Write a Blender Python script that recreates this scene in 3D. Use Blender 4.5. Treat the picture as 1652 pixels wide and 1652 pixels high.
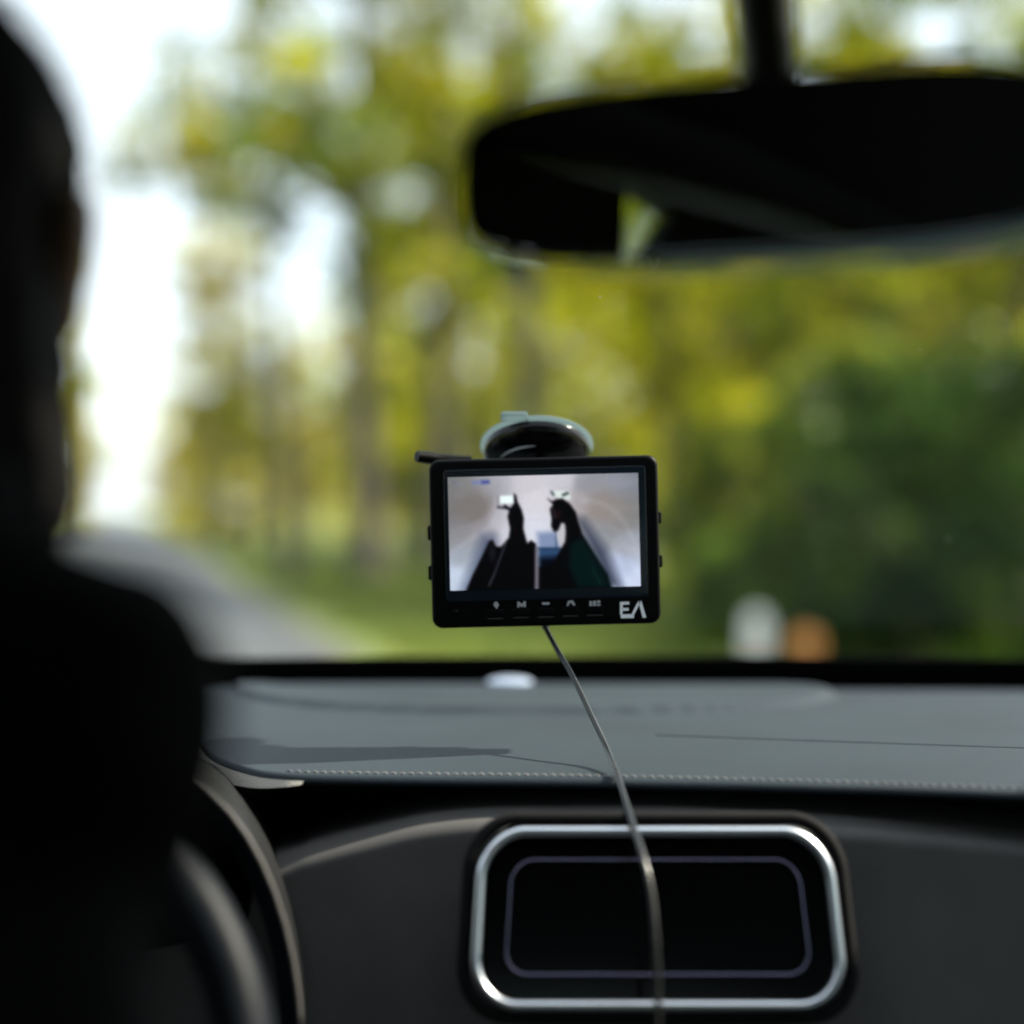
import bpy, bmesh, math, random
import numpy as np
from mathutils import Vector, Matrix, noise as mnoise

for o in list(bpy.data.objects):
    bpy.data.objects.remove(o)
scene = bpy.context.scene
COL = scene.collection
R = math.radians

# ------------------------------------------------------------------ camera
CZ = 1.30                       # eye height above the road, car on level ground
FPX = 1652 * 50.0 / 36.0        # focal length in photograph pixels (50 mm lens)
cam_d = bpy.data.cameras.new('camera')
cam_d.lens = 50.0
cam_d.sensor_width = 36.0
cam_d.clip_start = 0.02
cam_d.clip_end = 3000
cam_d.dof.use_dof = True
cam_d.dof.focus_distance = 1.085
cam_d.dof.aperture_fstop = 1.3
cam_d.dof.aperture_blades = 0
cam = bpy.data.objects.new('camera', cam_d)
cam.location = (0, 0, CZ)
cam.rotation_euler = (R(90), 0, 0)
COL.objects.link(cam)
scene.camera = cam

# ------------------------------------------------------------------ world, sun, exposure
SUN_AZ, SUN_EL = 77.0, 40.0     # azimuth to the right of straight ahead
world = bpy.data.worlds.new('World')
scene.world = world
world.use_nodes = True
wn = world.node_tree
bg = wn.nodes['Background']
sky = wn.nodes.new('ShaderNodeTexSky')
sky.sky_type = 'NISHITA'
sky.sun_disc = False
sky.sun_elevation = R(SUN_EL)
sky.sun_rotation = R(SUN_AZ)
sky.air_density = 1.0
sky.dust_density = 2.0
sky.ozone_density = 0.5
# thin bright cloud over the whole sky, a little uneven everywhere
tcw = wn.nodes.new('ShaderNodeTexCoord')
cn = wn.nodes.new('ShaderNodeTexNoise')
cn.inputs['Scale'].default_value = 3.0
cn.inputs['Detail'].default_value = 6
wn.links.new(tcw.outputs['Generated'], cn.inputs['Vector'])
cmr = wn.nodes.new('ShaderNodeMapRange')
cmr.inputs[1].default_value = 0.3
cmr.inputs[2].default_value = 0.7
cmr.inputs[3].default_value = 0.65
cmr.inputs[4].default_value = 0.90
wn.links.new(cn.outputs[0], cmr.inputs[0])
cmx = wn.nodes.new('ShaderNodeMix')
cmx.data_type = 'RGBA'
cmx.inputs['B'].default_value = (2.65, 2.85, 3.0, 1)
wn.links.new(cmr.outputs[0], cmx.inputs['Factor'])
wn.links.new(sky.outputs[0], cmx.inputs['A'])
wn.links.new(cmx.outputs['Result'], bg.inputs[0])
bg.inputs[1].default_value = 0.15
sun_d = bpy.data.lights.new('sun', 'SUN')
sun_d.energy = 3.8
sun_d.angle = R(1.2)
sun_d.color = (1.0, 0.90, 0.76)
sun = bpy.data.objects.new('sun', sun_d)
sun_dir = Vector((math.sin(R(SUN_AZ)) * math.cos(R(SUN_EL)), math.cos(R(SUN_AZ)) * math.cos(R(SUN_EL)), math.sin(R(SUN_EL))))
sun.rotation_euler = sun_dir.to_track_quat('Z', 'Y').to_euler()
sun.location = (8, 8, 20)
COL.objects.link(sun)
EXPO = 1.95
vs = scene.view_settings
vs.view_transform = 'Standard'
vs.look = 'None'
vs.exposure = EXPO
vs.gamma = 1.0
vs.use_curve_mapping = False
scene.render.engine = 'CYCLES'
cy = scene.cycles
cy.max_bounces = 7
cy.diffuse_bounces = 3
cy.glossy_bounces = 4
cy.transmission_bounces = 4
cy.transparent_max_bounces = 16
cy.caustics_reflective = False
cy.caustics_refractive = False
cy.sample_clamp_indirect = 6
cy.use_denoising = True

# ------------------------------------------------------------------ helpers
def P(px, py, d):
    """point at depth d that the photograph shows at pixel (px, py)"""
    return Vector(((px - 826) / FPX * d, d, CZ - (py - 826) / FPX * d))

def tag(o, label=None, cat=None, group=None, kind=None):
    if label: o['label'] = label
    if cat: o['category'] = cat
    if group: o['group'] = group
    if kind: o['kind'] = kind
    return o

def link(o, parent=None):
    COL.objects.link(o)
    if parent is not None:
        o.parent = parent
        o.matrix_parent_inverse = Matrix.Identity(4)
    return o

def empty(name, loc=(0, 0, 0), parent=None):
    o = bpy.data.objects.new(name, None)
    o.location = loc
    o.empty_display_size = 0.1
    return link(o, parent)

def mesh_obj(name, verts, faces, mat, parent=None, smooth=True, origin=None):
    me = bpy.data.meshes.new(name)
    me.from_pydata([tuple(v) for v in verts], [], faces)
    me.materials.append(mat)
    me.update()
    if smooth:
        me.polygons.foreach_set('use_smooth', [True] * len(me.polygons))
    o = bpy.data.objects.new(name, me)
    return link(o, parent)

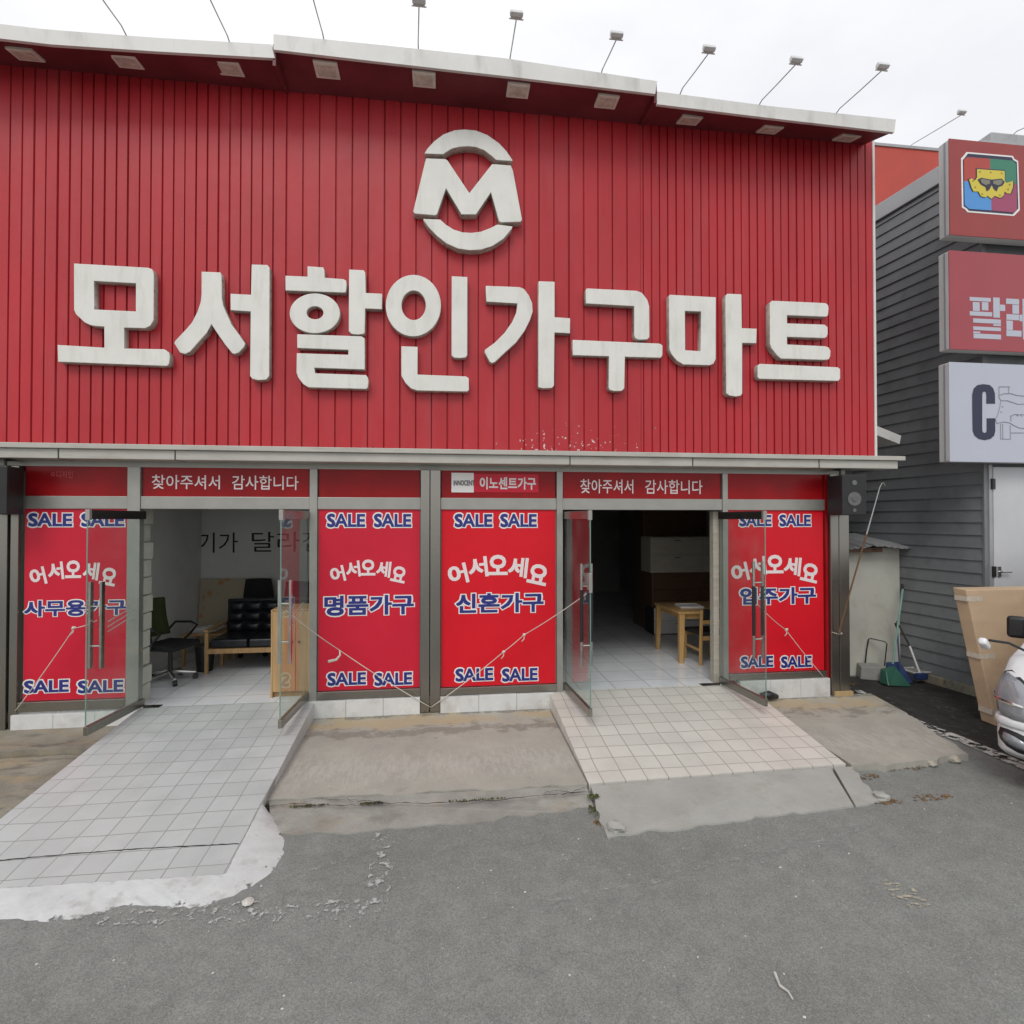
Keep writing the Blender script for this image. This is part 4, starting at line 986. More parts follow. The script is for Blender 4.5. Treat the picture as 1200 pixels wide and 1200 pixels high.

+ + + +

Give an exact reproduction of every line, leaving out any picture.

Completed task
Write a Blender Python script that recreates this scene in 3D. Use Blender 4.5. Treat the picture as 1652 pixels wide and 1652 pixels high.
import bpy, bmesh, math, random
import numpy as np
from mathutils import Vector, Matrix, noise as mnoise

for o in list(bpy.data.objects):
    bpy.data.objects.remove(o)
scene = bpy.context.scene
COL = scene.collection
R = math.radians

# ------------------------------------------------------------------ camera
CZ = 1.30                       # eye height above the road, car on level ground
FPX = 1652 * 50.0 / 36.0        # focal length in photograph pixels (50 mm lens)
cam_d = bpy.data.cameras.new('camera')
cam_d.lens = 50.0
cam_d.sensor_width = 36.0
cam_d.clip_start = 0.02
cam_d.clip_end = 3000
cam_d.dof.use_dof = True
cam_d.dof.focus_distance = 1.085
cam_d.dof.aperture_fstop = 1.3
cam_d.dof.aperture_blades = 0
cam = bpy.data.objects.new('camera', cam_d)
cam.location = (0, 0, CZ)
cam.rotation_euler = (R(90), 0, 0)
COL.objects.link(cam)
scene.camera = cam

# ------------------------------------------------------------------ world, sun, exposure
SUN_AZ, SUN_EL = 77.0, 40.0     # azimuth to the right of straight ahead
world = bpy.data.worlds.new('World')
scene.world = world
world.use_nodes = True
wn = world.node_tree
bg = wn.nodes['Background']
sky = wn.nodes.new('ShaderNodeTexSky')
sky.sky_type = 'NISHITA'
sky.sun_disc = False
sky.sun_elevation = R(SUN_EL)
sky.sun_rotation = R(SUN_AZ)
sky.air_density = 1.0
sky.dust_density = 2.0
sky.ozone_density = 0.5
# thin bright cloud over the whole sky, a little uneven everywhere
tcw = wn.nodes.new('ShaderNodeTexCoord')
cn = wn.nodes.new('ShaderNodeTexNoise')
cn.inputs['Scale'].default_value = 3.0
cn.inputs['Detail'].default_value = 6
wn.links.new(tcw.outputs['Generated'], cn.inputs['Vector'])
cmr = wn.nodes.new('ShaderNodeMapRange')
cmr.inputs[1].default_value = 0.3
cmr.inputs[2].default_value = 0.7
cmr.inputs[3].default_value = 0.65
cmr.inputs[4].default_value = 0.90
wn.links.new(cn.outputs[0], cmr.inputs[0])
cmx = wn.nodes.new('ShaderNodeMix')
cmx.data_type = 'RGBA'
cmx.inputs['B'].default_value = (2.65, 2.85, 3.0, 1)
wn.links.new(cmr.outputs[0], cmx.inputs['Factor'])
wn.links.new(sky.outputs[0], cmx.inputs['A'])
wn.links.new(cmx.outputs['Result'], bg.inputs[0])
bg.inputs[1].default_value = 0.15
sun_d = bpy.data.lights.new('sun', 'SUN')
sun_d.energy = 3.8
sun_d.angle = R(1.2)
sun_d.color = (1.0, 0.90, 0.76)
sun = bpy.data.objects.new('sun', sun_d)
sun_dir = Vector((math.sin(R(SUN_AZ)) * math.cos(R(SUN_EL)), math.cos(R(SUN_AZ)) * math.cos(R(SUN_EL)), math.sin(R(SUN_EL))))
sun.rotation_euler = sun_dir.to_track_quat('Z', 'Y').to_euler()
sun.location = (8, 8, 20)
COL.objects.link(sun)
EXPO = 1.95
vs = scene.view_settings
vs.view_transform = 'Standard'
vs.look = 'None'
vs.exposure = EXPO
vs.gamma = 1.0
vs.use_curve_mapping = False
scene.render.engine = 'CYCLES'
cy = scene.cycles
cy.max_bounces = 7
cy.diffuse_bounces = 3
cy.glossy_bounces = 4
cy.transmission_bounces = 4
cy.transparent_max_bounces = 16
cy.caustics_reflective = False
cy.caustics_refractive = False
cy.sample_clamp_indirect = 6
cy.use_denoising = True

# ------------------------------------------------------------------ helpers
def P(px, py, d):
    """point at depth d that the photograph shows at pixel (px, py)"""
    return Vector(((px - 826) / FPX * d, d, CZ - (py - 826) / FPX * d))

def tag(o, label=None, cat=None, group=None, kind=None):
    if label: o['label'] = label
    if cat: o['category'] = cat
    if group: o['group'] = group
    if kind: o['kind'] = kind
    return o

def link(o, parent=None):
    COL.objects.link(o)
    if parent is not None:
        o.parent = parent
        o.matrix_parent_inverse = Matrix.Identity(4)
    return o

def empty(name, loc=(0, 0, 0), parent=None):
    o = bpy.data.objects.new(name, None)
    o.location = loc
    o.empty_display_size = 0.1
    return link(o, parent)

def mesh_obj(name, verts, faces, mat, parent=None, smooth=True, origin=None):
    me = bpy.data.meshes.new(name)
    me.from_pydata([tuple(v) for v in verts], [], faces)
    me.materials.append(mat)
    me.update()
    if smooth:
        me.polygons.foreach_set('use_smooth', [True] * len(me.polygons))
    o = bpy.data.objects.new(name, me)
    return link(o, parent)

Keep writing the Blender script for this image. This is part 4, starting at line 986. More parts follow. The script is for Blender 4.5. Treat the picture as 1200 pixels wide and 1200 pixels high.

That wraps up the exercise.